I believe the real solution is a cabinet-level Executive Department focused on all aspects of government management. Such a Department could bring needed focus to management issues and, over a period of several years, begin consolidating systems, services and policies in a way that relieves burdens on the other Departments and Agencies and allows them to devote more of their resources directly to their missions. Here is how I think it could look:

    • Cabinet Level
    • Designated as Chief Management Officer of the US and Chair of the President’s Management Council
    • Secretary appointed for a 5-year term and removable by the President only for cause
    • 6 Bureaus, each with a Senate-confirmed Undersecretary
      • Talent management
      • Procurement
      • Facilities
      • Technology
      • Finance
      • Accountability and Merit Systems Protection
    • Absorb all of
      • OPM
      • GSA
      • Management side of OMB
      • OMB’s Office of Federal Financial Management
      • Merit Systems Protection Board
      • Federal Labor Relations Authority
      • Federal Mediation and Conciliation Service
      • Office of Special Counsel
      • Office of Government Ethics

Every one of those moves is likely to cause someone to howl in protest, but the changes would bring the government’s various management agencies under one roof. Many of the problems the government faces cannot be solved by any of the existing agencies without significant interagency cooperation. This approach would jump start the interagency process by at least putting the management agencies together with a common leader who can drive change.

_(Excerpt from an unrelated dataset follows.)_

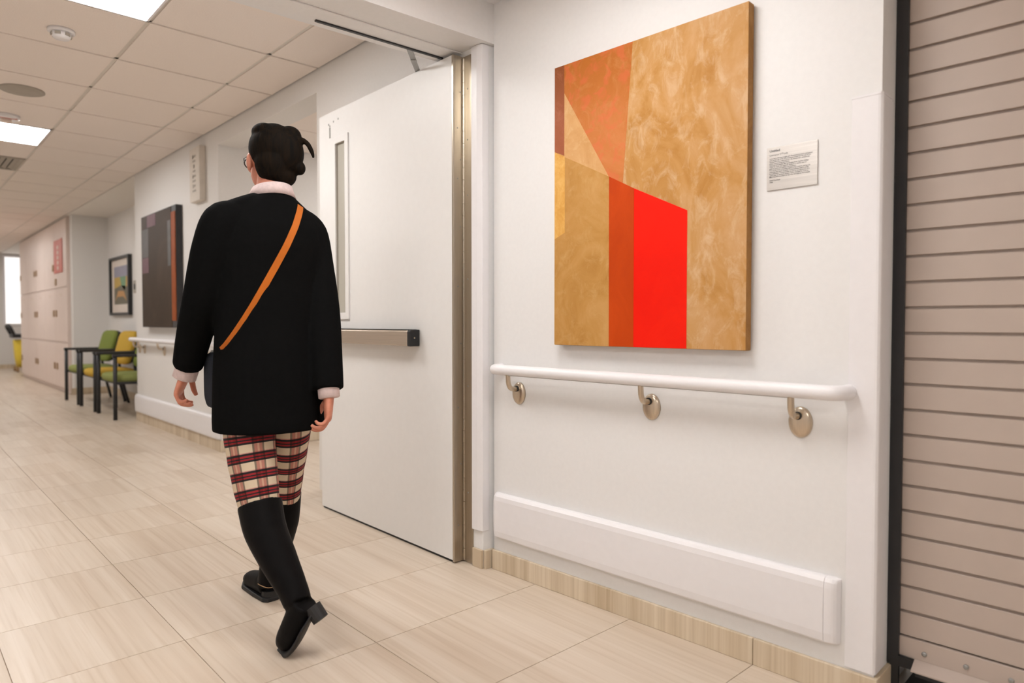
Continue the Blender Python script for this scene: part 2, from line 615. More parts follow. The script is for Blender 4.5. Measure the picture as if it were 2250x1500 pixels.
# ---- ceiling lights
def troffer(name, label, x0, x1, y0, y1, z, em, group):
    t = thing(name, label, 'light', ((x0 + x1) / 2, (y0 + y1) / 2, z), 0, group)
    hx, hy = (x1 - x0) / 2, (y1 - y0) / 2
    fr = MB()
    fr.box(-hx, hx, -hy, -hy + 0.012, -0.004, 0.02).box(-hx, hx, hy - 0.012, hy, -0.004, 0.02)
    fr.box(-hx, -hx + 0.012, -hy, hy, -0.004, 0.02).box(hx - 0.012, hx, -hy, hy, -0.004, 0.02)
    obj('light_frame', fr, 'trimwhite', t)
    obj('diffuser', MB().box(-hx + 0.012, hx - 0.012, -hy + 0.012, hy - 0.012, 0.0, 0.008), em, t)
    return t


LN = ['square ceiling light panel closest to the doorway, cut by the top of the picture',
      'square ceiling light panel further down the corridor, below the smoke detector',
      'distant corridor ceiling light panel level with the seating alcove',
      'distant corridor ceiling light panel level with the lockers',
      'last corridor ceiling light panel before the end wall']
for k, j in enumerate(sorted(lights_at)):
    troffer('ceiling_light', LN[k], TX[2] + 0.004, TX[3] - 0.004, ty[j] + 0.004, ty[j + 1] - 0.004, ZC, 'em_corr', 'corridor ceiling lights')
troffer('ceiling_light', 'ceiling light panel in the near room in front of the ochre painting', 0.70, 1.30, 1.00, 1.60, ZN, 'em_near', 'near room ceiling lights')
troffer('ceiling_light', 'added unseen ceiling fill light panel in the near room behind the viewpoint', 0.70, 1.30, -2.00, -1.40, ZN, 'em_near', 'near room ceiling lights')  # added unseen fill, set well back so the shutter gets only grazing light
troffer('ceiling_light', 'added unseen ceiling fill light panel near the left wall of the near room, closest to the doorway', -0.95, -0.35, 1.00, 1.60, ZN, 'em_near', 'near room ceiling lights')  # added fill from the left to spread light lower on the painting wall
troffer('ceiling_light', 'added unseen ceiling fill light panel near the left wall of the near room, away from the doorway', -0.95, -0.35, -1.40, -0.80, ZN, 'em_near', 'near room ceiling lights')  # another added fill panel, evens the light across the near room
troffer('ceiling_light', 'added unseen ceiling light panel brightening the side lobby behind the open door', 3.43, 4.05, 4.24, 4.84, 2.452, 'em_lobby', None)  # added to brighten the lobby floor, stands in for light from the side

# ---- door 1: the open leaf
dr = thing('door_1', 'white swing door standing open with steel push bar and narrow window', 'door', (1.762, 2.262, 0), R(-0.4), kind='structure')
DW, DH, DT = 1.195, 2.128, 0.050
wy0, wy1, wz0, wz1 = 0.905, 1.012, 1.065, 1.955
lf = MB()
lf.box(0, DT, 0.012, wy0, 0.012, DH).box(0, DT, wy1, DW, 0.012, DH).box(0, DT, wy0, wy1, 0.012, wz0).box(0, DT, wy0, wy1, wz1, DH)
obj('door_leaf', lf, 'doorpaint', dr)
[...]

I am certain some advocates for the Civil Service will say that the oversight agencies cannot be in the same organization as the policy agencies, but that is not really true. Today much of the merit system oversight rests not with the Merit Systems Protection Board, but with OPM’s Merit System Accountability and Compliance Division. It is already under the same roof as the policy organization. Merging all of these management agencies into a cohesive whole is far more likely to lead to improvements than maintaining the status quo and hoping a miracle happens.

If we really want to protect a merit-based career Civil Service, we need Human Resources policies that work. We need modern facilities and technology. We need to spend money wisely and stop duplicating services and systems over and over. I would go a step farther, and give the Undersecretary for Accountability and Merit Systems Protection independent enforcement authority. If s/he could fire a manager who commits a prohibited personnel practice, or anyone who egregiously violates the Hatch Act, we would see more interest in complying with the law.

It certainly would not be easy, but a real focus on Management could lead to changes that everyone, including the most conservative and the most progressive wings of both parties, could support. Would either get everything they want? No. But what they might get would be a big improvement over what we have today.